## To be done:
Count every line that holds the string "scene", then give that number alone.

-------------------------

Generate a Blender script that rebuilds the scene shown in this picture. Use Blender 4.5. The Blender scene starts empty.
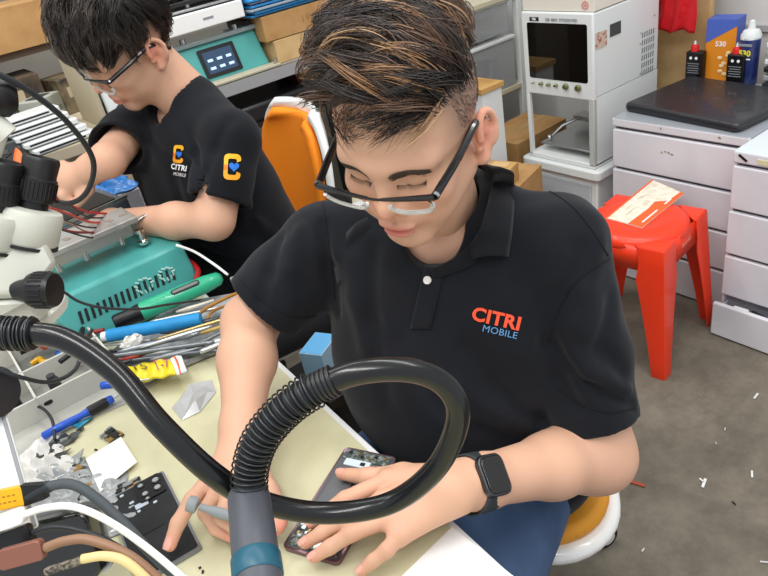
import bpy, bmesh, math, random
import numpy as np
from mathutils import Vector, Matrix, Euler
from mathutils.bvhtree import BVHTree
PI = math.pi
random.seed(7)
RNG = np.random.RandomState(11)
scene = bpy.context.scene
COL = scene.collection

# ------------------------------------------------------------------ camera
FPX = 680.0
ROLL, PITCH, HEAD, CAM_H = math.radians(11.4), math.radians(30.5), math.radians(32.7), 1.40
_hd = np.array([math.sin(HEAD), math.cos(HEAD), 0.0])
_rt = np.array([math.cos(HEAD), -math.sin(HEAD), 0.0])
_zz = np.array([0.0, 0.0, 1.0])
FWD = _hd*math.cos(PITCH) - _zz*math.sin(PITCH)
_u = _hd*math.sin(PITCH) + _zz*math.cos(PITCH)
CRT = math.cos(ROLL)*_rt - math.sin(ROLL)*_u
CUP = math.cos(ROLL)*_u + math.sin(ROLL)*_rt
CAM = np.array([0.0, 0.0, CAM_H])
def ray(px, py): return FWD + (px-384)/FPX*CRT - (py-288)/FPX*CUP
def atz(px, py, z): r = ray(px, py); return CAM + r*(z-CAM_H)/r[2]
def atd(px, py, d): return CAM + ray(px, py)*d
def aty(px, py, y): r = ray(px, py); return CAM + r*y/r[1]
def atx(px, py, x): r = ray(px, py); return CAM + r*x/r[0]
cd = bpy.data.cameras.new('camera'); cam = bpy.data.objects.new('camera', cd); COL.objects.link(cam)
mw = Matrix.Identity(4)
for i in range(3):
    mw[i][0] = CRT[i]; mw[i][1] = CUP[i]; mw[i][2] = -FWD[i]; mw[i][3] = CAM[i]
cam.matrix_world = mw
cd.sensor_width = 36.0; cd.lens = FPX*36.0/768.0; cd.clip_start = 0.02
scene.camera = cam

# ------------------------------------------------------------------ light
world = bpy.data.worlds.new('world'); scene.world = world; world.use_nodes = True
bg = world.node_tree.nodes['Background']
bg.inputs[0].default_value = (0.93, 0.96, 1.0, 1); bg.inputs[1].default_value = 0.72
def area(name, loc, size, energy, rot=(0, 0, 0), col=(1, 0.985, 0.95)):
    l = bpy.data.lights.new(name, 'AREA'); l.shape = 'RECTANGLE'; l.size, l.size_y = size; l.energy = energy; l.color = col
    o = bpy.data.objects.new(name, l); o.location = loc; o.rotation_euler = rot; COL.objects.link(o); return o
area('ceiling_tube', (-0.15, -0.15, 2.65), (0.16, 1.8), 22)
area('ceiling_tube', (1.25, 0.5, 2.65), (0.16, 2.2), 18)
area('ceiling_tube', (0.5, 2.0, 2.65), (1.8, 0.2), 11)
area('ceiling_tube', (-0.7, 1.2, 2.65), (0.2, 1.8), 10)
scene.view_settings.view_transform = 'Standard'; scene.view_settings.look = 'None'
scene.view_settings.gamma = 1.0; scene.view_settings.use_curve_mapping = False
scene.view_settings.exposure = 0.35

# ------------------------------------------------------------------ materials
def lin(h):
    if not isinstance(h, str): return tuple(h)+((1.0,) if len(h) == 3 else ())
    h = h.lstrip('#'); v = [int(h[i:i+2], 16)/255 for i in (0, 2, 4)]
    return tuple(x/12.92 if x <= .04045 else ((x+.055)/1.055)**2.4 for x in v) + (1.0,)
MATS = {}
def M(name, col='#808080', rough=0.5, metal=0.0, bump=None, var=None, trans=0.0, alpha=1.0, coat=0.0, sss=0.0, attr=None, emit=None, ior=1.45, spec=None, aniso=None, sheen=0.0):
    if name in MATS: return MATS[name]
    m = bpy.data.materials.new(name); m.use_nodes = True; nt = m.node_tree; n = nt.nodes; b = n['Principled BSDF']
    b.inputs['Base Color'].default_value = lin(col); b.inputs['Roughness'].default_value = rough
    b.inputs['Metallic'].default_value = metal; b.inputs['IOR'].default_value = ior
    b.inputs['Transmission Weight'].default_value = trans; b.inputs['Alpha'].default_value = alpha
    b.inputs['Coat Weight'].default_value = coat
    if spec is not None: b.inputs['Specular IOR Level'].default_value = spec
    if sheen: b.inputs['Sheen Weight'].default_value = sheen; b.inputs['Sheen Roughness'].default_value = .5
    if sss:
        b.inputs['Subsurface Weight'].default_value = sss; b.inputs['Subsurface Radius'].default_value = (1.0, .35, .2); b.inputs['Subsurface Scale'].default_value = 0.006
    tc = n.new('ShaderNodeTexCoord')
    src = None
    if attr:
        a = n.new('ShaderNodeAttribute'); a.attribute_name = attr; src = a.outputs['Color']; nt.links.new(src, b.inputs['Base Color'])
    if var:   # (scale, hex, lo, hi)
        t = n.new('ShaderNodeTexNoise'); t.inputs['Scale'].default_value = var[0]; t.inputs['Detail'].default_value = 6
        nt.links.new(tc.outputs['Object'], t.inputs['Vector'])
        r = n.new('ShaderNodeMapRange'); r.inputs[1].default_value = var[2]; r.inputs[2].default_value = var[3]
        nt.links.new(t.outputs['Fac'], r.inputs[0])
        mx = n.new('ShaderNodeMix'); mx.data_type = 'RGBA'; nt.links.new(r.outputs[0], mx.inputs[0])
        if src: nt.links.new(src, mx.inputs[6])
        else: mx.inputs[6].default_value = lin(col)
        mx.inputs[7].default_value = lin(var[1]); nt.links.new(mx.outputs[2], b.inputs['Base Color'])
    if bump:  # (scale, strength[, dist])
        t = n.new('ShaderNodeTexNoise'); t.inputs['Scale'].default_value = bump[0]; t.inputs['Detail'].default_value = 4
        nt.links.new(tc.outputs['Object'], t.inputs['Vector'])
        bp = n.new('ShaderNodeBump'); bp.inputs['Strength'].default_value = bump[1]; bp.inputs['Distance'].default_value = bump[2] if len(bump) > 2 else .001
        nt.links.new(t.outputs['Fac'], bp.inputs['Height']); nt.links.new(bp.outputs[0], b.inputs['Normal'])
    if emit: b.inputs['Emission Color'].default_value = lin(emit[0]); b.inputs['Emission Strength'].default_value = emit[1]
    MATS[name] = m; return m

# ------------------------------------------------------------------ objects
def tag(o, label=None, cat=None, group=None, kind=None):
    if label: o['label'] = label
    if cat: o['category'] = cat
    if group: o['group'] = group
    if kind: o['kind'] = kind
    return o
def rotm(rot): return Euler(rot).to_matrix().to_4x4()
def thing(name, loc, label, cat, group=None, rot=(0, 0, 0)):
    o = bpy.data.objects.new(name, None); COL.objects.link(o); o.empty_display_size = .05
    o.location = tuple(loc); o.rotation_euler = rot; o['label'] = label; o['category'] = cat
    if group: o['group'] = group
    return o
def xf(o): return Matrix.Translation(o.location) @ rotm(o.rotation_euler)
class B:
    """collects primitive shapes in one mesh"""
    def __init__(s): s.v = []; s.f = []; s.m = []; s.mi = 0; s.col = None
    def add(s, vs, fs):
        k = len(s.v); s.v += [tuple(float(c) for c in p) for p in vs]; s.f += [tuple(k+i for i in f) for f in fs]; s.m += [s.mi]*len(fs); return s
    def mat(s, i): s.mi = i; return s
    def box(s, c, d, rot=(0, 0, 0), taper=1.0):
        R = Euler(rot).to_matrix(); c = Vector(c); vs = []
        for z in (-1, 1):
            t = taper if z > 0 else 1
            for x, y in ((-1, -1), (1, -1), (1, 1), (-1, 1)): vs.append(c + R @ Vector((x*d[0]/2*t, y*d[1]/2*t, z*d[2]/2)))
        return s.add(vs, [(3, 2, 1, 0), (4, 5, 6, 7), (0, 1, 5, 4), (1, 2, 6, 5), (2, 3, 7, 6), (3, 0, 4, 7)])
    def prism(s, poly, z0, z1, T=None):
        T = T or Matrix.Identity(4); n = len(poly)
        vs = [T @ Vector((x, y, z0)) for x, y in poly] + [T @ Vector((x, y, z1)) for x, y in poly]
        return s.add(vs, [tuple(range(n-1, -1, -1)), tuple(range(n, 2*n))] + [(i, (i+1) % n, n+(i+1) % n, n+i) for i in range(n)])
    def lathe(s, prof, a, ax=(0, 0, 1), n=32, cap=True):
        """prof: list of (radius, height) along axis ax from a"""
        ax = Vector(ax).normalized(); t = Vector((1, 0, 0)) if abs(ax.x) < .9 else Vector((0, 1, 0)); u = ax.cross(t).normalized(); w = ax.cross(u); a = Vector(a)
        vs = [a + ax*h + (u*math.cos(2*PI*i/n) + w*math.sin(2*PI*i/n))*r for r, h in prof for i in range(n)]
        fs = [(j*n+i, j*n+(i+1) % n, (j+1)*n+(i+1) % n, (j+1)*n+i) for j in range(len(prof)-1) for i in range(n)]
        if cap: fs += [tuple(range(n-1, -1, -1)), tuple((len(prof)-1)*n+i for i in range(n))]
        return s.add(vs, fs)
    def cyl(s, a, b, r, r2=None, n=24):
        a, b = Vector(a), Vector(b); return s.lathe([(r, 0), (r if r2 is None else r2, (b-a).length)], a, b-a, n)
    def tube(s, pts, r, n=10, cap=True, flat=1.0):
        P = [Vector(p) for p in pts]; k = len(P); rr = r if hasattr(r, '__len__') else [r]*k; vs = []; u = None
        for i in range(k):
            t = (P[min(i+1, k-1)]-P[max(i-1, 0)]).normalized()
            if u is None: u = t.cross(Vector((0, 0, 1)) if abs(t.z) < .9 else Vector((1, 0, 0))).normalized()
            else: u = (u - t*u.dot(t)).normalized()
            w = t.cross(u)
            for j in range(n): vs.append(P[i] + (u*math.cos(2*PI*j/n) + w*math.sin(2*PI*j/n)*flat)*rr[i])
        fs = [(i*n+j, i*n+(j+1) % n, (i+1)*n+(j+1) % n, (i+1)*n+j) for i in range(k-1) for j in range(n)]
        if cap: fs += [tuple(range(n-1, -1, -1)), tuple((k-1)*n+i for i in range(n))]
        return s.add(vs, fs)
    def sphere(s, c, r, n=16, sc=(1, 1, 1)):
        prof = [(max(1e-5, math.sin(PI*i/n)), -math.cos(PI*i/n)) for i in range(n+1)]; k = len(s.v)
        s.lathe([(p*r, h*r) for p, h in prof], (0, 0, 0), (0, 0, 1), 2*n)
        for i in range(k, len(s.v)): v = s.v[i]; s.v[i] = (v[0]*sc[0]+c[0], v[1]*sc[1]+c[1], v[2]*sc[2]+c[2])
        return s
    def grid(s, fn, nu, nv, closeu=False, thick=0):
        vs = [fn(i/(nu-(0 if closeu else 1)), j/(nv-1)) for i in range(nu) for j in range(nv)]
        fs = [(i*nv+j, ((i+1) % nu)*nv+j, ((i+1) % nu)*nv+j+1, i*nv+j+1) for i in range(nu if closeu else nu-1) for j in range(nv-1)]
        return s.add(vs, fs)
    def obj(s, name, mats, parent=None, world=False, smooth=True, bevel=0, seg=2, solid=0, sub=0, loc=None, rot=None, auto=35):
        me = bpy.data.meshes.new(name); me.from_pydata(s.v, [], s.f)
        for m in (mats if isinstance(mats, (list, tuple)) else [mats]): me.materials.append(m)
        me.polygons.foreach_set('material_index', s.m)
        if s.col is not None: setcol(me, s.col)
        return finish(name, me, parent, world, smooth, bevel, seg, solid, sub, loc, rot, auto)
def setcol(me, c):
    c = np.asarray(c, dtype=np.float32)
    if c.shape[1] == 3: c = np.concatenate([c, np.ones((len(c), 1), np.float32)], 1)
    a = me.color_attributes.new('Col', 'FLOAT_COLOR', 'POINT'); a.data.foreach_set('color', c.ravel())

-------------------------

## Correct output:
8